━━━ Stored data ━━━
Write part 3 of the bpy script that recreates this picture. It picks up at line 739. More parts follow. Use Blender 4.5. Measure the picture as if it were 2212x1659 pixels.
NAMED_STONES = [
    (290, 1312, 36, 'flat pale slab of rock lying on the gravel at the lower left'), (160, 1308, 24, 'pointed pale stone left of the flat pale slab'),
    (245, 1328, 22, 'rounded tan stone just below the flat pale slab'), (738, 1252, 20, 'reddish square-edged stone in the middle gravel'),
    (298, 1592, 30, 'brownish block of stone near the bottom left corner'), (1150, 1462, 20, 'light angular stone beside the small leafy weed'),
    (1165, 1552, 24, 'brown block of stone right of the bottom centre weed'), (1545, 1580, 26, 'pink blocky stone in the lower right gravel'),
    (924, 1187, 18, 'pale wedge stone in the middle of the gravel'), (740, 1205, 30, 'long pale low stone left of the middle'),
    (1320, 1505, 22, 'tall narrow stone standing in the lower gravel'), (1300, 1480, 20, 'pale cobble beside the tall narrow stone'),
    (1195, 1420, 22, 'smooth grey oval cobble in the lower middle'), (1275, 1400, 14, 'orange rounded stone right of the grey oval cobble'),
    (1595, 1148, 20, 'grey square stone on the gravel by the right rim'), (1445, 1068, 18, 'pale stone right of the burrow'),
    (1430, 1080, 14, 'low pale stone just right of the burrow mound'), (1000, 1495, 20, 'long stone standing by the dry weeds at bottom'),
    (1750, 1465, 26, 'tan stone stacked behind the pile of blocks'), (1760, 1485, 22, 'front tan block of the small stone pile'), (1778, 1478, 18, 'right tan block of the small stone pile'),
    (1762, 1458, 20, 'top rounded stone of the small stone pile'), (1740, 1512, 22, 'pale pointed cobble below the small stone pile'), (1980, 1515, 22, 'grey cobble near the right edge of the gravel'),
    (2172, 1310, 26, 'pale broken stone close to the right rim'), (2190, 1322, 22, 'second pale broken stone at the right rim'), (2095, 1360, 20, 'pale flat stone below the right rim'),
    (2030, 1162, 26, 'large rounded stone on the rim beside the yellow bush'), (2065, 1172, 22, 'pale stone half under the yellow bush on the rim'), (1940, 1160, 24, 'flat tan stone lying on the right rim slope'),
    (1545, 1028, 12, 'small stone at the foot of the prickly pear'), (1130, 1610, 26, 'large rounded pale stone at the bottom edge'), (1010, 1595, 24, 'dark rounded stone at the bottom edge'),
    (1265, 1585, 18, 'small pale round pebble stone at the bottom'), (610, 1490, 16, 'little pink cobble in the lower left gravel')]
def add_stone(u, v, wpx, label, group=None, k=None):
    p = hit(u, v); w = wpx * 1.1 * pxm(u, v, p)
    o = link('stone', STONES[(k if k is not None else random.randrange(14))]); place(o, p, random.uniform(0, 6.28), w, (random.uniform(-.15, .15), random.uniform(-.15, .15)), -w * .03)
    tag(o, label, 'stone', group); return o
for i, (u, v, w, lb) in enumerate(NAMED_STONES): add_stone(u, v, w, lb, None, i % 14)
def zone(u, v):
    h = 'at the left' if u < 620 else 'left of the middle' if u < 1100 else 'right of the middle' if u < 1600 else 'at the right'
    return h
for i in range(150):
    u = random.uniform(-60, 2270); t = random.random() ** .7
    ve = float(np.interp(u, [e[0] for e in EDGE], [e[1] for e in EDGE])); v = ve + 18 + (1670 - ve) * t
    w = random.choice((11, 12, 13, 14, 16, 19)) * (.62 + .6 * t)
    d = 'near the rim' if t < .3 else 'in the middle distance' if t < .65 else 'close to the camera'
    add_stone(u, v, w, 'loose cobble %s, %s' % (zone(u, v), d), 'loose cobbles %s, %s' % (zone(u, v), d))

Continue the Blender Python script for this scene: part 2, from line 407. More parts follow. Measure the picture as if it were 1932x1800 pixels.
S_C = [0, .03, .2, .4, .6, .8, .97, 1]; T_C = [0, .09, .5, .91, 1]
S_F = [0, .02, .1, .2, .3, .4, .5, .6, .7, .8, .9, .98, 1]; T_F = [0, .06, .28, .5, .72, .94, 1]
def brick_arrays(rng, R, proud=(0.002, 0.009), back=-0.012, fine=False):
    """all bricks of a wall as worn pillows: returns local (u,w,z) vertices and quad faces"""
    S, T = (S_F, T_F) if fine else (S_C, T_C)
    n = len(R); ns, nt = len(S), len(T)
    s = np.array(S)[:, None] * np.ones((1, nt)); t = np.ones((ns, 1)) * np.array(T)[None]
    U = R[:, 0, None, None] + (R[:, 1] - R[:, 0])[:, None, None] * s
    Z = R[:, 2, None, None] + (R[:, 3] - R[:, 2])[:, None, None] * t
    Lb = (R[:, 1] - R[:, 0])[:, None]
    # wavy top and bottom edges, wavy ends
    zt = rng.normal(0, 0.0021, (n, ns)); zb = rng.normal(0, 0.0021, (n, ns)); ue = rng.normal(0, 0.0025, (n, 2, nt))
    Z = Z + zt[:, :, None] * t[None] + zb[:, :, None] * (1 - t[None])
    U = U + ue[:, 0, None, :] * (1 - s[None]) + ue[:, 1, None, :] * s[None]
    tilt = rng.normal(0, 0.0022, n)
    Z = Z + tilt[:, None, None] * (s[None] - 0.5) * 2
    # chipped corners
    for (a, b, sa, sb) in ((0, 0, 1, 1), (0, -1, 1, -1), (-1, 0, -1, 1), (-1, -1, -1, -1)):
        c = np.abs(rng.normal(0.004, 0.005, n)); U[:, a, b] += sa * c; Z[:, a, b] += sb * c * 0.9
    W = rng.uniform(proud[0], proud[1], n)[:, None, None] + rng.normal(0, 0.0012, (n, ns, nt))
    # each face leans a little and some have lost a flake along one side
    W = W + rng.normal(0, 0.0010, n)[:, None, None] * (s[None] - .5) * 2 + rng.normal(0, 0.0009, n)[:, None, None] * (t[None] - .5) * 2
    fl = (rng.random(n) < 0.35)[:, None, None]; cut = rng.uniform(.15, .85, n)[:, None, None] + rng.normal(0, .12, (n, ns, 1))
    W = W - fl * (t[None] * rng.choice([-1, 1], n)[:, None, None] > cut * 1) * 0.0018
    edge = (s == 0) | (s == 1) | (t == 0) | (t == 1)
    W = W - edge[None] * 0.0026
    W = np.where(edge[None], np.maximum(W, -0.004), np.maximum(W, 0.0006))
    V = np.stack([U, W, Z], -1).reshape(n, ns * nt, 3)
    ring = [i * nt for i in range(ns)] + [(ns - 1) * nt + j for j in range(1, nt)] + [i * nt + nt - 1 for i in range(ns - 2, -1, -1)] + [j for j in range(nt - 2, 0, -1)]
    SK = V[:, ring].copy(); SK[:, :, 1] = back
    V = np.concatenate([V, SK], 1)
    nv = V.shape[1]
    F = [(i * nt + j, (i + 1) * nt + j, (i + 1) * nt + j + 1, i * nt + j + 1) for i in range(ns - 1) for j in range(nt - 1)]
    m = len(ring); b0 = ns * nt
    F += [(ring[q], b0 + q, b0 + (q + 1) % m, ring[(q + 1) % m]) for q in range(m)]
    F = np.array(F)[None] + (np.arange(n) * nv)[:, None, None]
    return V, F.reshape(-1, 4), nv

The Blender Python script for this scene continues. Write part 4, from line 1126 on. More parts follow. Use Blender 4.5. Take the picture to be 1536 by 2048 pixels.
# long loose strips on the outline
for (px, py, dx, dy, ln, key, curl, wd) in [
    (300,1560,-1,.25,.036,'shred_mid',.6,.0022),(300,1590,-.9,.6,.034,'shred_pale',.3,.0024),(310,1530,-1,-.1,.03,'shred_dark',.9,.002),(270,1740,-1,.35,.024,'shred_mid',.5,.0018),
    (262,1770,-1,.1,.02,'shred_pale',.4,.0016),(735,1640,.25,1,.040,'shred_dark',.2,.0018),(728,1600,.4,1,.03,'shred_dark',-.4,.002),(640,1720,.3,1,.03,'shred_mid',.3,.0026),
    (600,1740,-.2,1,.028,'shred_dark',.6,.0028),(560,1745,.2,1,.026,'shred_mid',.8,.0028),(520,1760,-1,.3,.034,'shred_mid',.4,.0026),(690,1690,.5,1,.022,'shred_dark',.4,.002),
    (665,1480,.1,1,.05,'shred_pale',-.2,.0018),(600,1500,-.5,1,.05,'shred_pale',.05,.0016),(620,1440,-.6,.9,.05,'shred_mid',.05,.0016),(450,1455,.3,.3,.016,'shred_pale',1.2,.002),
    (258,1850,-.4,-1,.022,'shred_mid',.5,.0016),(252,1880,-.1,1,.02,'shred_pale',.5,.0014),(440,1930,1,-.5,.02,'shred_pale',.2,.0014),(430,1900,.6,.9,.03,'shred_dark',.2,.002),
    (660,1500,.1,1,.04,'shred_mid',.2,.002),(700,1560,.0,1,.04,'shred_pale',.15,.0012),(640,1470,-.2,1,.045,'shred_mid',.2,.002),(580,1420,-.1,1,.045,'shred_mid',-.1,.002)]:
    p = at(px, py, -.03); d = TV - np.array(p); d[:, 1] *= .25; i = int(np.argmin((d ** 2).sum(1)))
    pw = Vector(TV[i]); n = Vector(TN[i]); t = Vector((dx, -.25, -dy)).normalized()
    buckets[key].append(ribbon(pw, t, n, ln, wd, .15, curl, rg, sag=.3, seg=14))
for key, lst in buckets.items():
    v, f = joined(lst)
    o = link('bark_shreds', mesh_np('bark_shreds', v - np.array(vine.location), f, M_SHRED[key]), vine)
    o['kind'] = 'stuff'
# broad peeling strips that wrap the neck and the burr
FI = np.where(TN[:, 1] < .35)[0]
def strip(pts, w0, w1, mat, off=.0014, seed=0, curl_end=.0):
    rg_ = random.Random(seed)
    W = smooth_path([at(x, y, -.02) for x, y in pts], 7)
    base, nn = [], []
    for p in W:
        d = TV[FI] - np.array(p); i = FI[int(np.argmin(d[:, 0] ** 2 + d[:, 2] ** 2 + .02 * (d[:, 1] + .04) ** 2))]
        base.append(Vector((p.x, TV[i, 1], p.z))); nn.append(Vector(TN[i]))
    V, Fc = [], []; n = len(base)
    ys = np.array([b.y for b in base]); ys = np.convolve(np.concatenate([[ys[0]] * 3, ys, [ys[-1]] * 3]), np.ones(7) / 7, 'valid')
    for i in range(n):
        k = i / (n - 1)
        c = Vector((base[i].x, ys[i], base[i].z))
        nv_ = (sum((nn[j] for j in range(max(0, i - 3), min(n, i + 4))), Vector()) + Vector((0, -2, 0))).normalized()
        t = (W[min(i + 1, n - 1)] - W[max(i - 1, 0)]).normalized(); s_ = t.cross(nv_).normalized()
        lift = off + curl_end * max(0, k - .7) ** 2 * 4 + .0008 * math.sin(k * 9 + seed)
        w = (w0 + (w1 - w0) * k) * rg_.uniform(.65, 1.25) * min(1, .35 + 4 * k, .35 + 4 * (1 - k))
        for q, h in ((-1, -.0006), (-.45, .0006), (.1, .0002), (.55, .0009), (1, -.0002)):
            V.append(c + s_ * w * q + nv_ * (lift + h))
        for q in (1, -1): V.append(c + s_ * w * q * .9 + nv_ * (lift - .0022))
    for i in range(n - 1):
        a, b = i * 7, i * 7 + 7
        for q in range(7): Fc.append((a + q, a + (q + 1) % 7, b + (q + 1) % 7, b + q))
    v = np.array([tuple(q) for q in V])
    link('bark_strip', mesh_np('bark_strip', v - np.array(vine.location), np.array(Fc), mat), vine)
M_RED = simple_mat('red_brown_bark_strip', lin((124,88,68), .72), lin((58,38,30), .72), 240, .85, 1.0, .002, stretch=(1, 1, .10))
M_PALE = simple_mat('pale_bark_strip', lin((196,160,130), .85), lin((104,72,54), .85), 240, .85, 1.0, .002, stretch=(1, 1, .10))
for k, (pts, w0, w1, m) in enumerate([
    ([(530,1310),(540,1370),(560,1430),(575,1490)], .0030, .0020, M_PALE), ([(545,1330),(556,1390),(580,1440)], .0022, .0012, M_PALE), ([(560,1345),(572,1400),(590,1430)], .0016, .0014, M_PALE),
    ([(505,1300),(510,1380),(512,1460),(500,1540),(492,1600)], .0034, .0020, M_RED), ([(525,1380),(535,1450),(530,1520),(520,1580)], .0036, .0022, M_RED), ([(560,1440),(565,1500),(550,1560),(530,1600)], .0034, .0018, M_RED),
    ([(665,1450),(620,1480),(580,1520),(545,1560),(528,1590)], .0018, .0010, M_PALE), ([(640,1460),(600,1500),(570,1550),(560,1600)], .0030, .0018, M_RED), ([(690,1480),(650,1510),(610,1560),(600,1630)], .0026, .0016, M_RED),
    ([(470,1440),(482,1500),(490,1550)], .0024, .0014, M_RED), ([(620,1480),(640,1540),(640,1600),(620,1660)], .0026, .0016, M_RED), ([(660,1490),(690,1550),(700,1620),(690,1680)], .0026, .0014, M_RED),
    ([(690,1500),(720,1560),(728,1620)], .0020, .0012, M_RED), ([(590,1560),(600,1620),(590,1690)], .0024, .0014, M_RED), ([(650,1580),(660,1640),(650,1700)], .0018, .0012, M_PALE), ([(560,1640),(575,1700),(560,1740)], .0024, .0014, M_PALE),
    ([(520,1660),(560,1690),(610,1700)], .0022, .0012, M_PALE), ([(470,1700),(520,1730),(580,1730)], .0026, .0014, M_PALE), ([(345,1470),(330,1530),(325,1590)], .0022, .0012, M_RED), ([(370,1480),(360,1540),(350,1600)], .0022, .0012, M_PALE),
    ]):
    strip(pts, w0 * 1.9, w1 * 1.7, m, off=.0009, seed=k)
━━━
- Exercise description -
Isolate the lines that hold the word "Python" and copy all of them.

- Complete answer -
Continue the Blender Python script for this scene: part 2, from line 407. More parts follow. Measure the picture as if it were 1932x1800 pixels.
The Blender Python script for this scene continues. Write part 4, from line 1126 on. More parts follow. Use Blender 4.5. Take the picture to be 1536 by 2048 pixels.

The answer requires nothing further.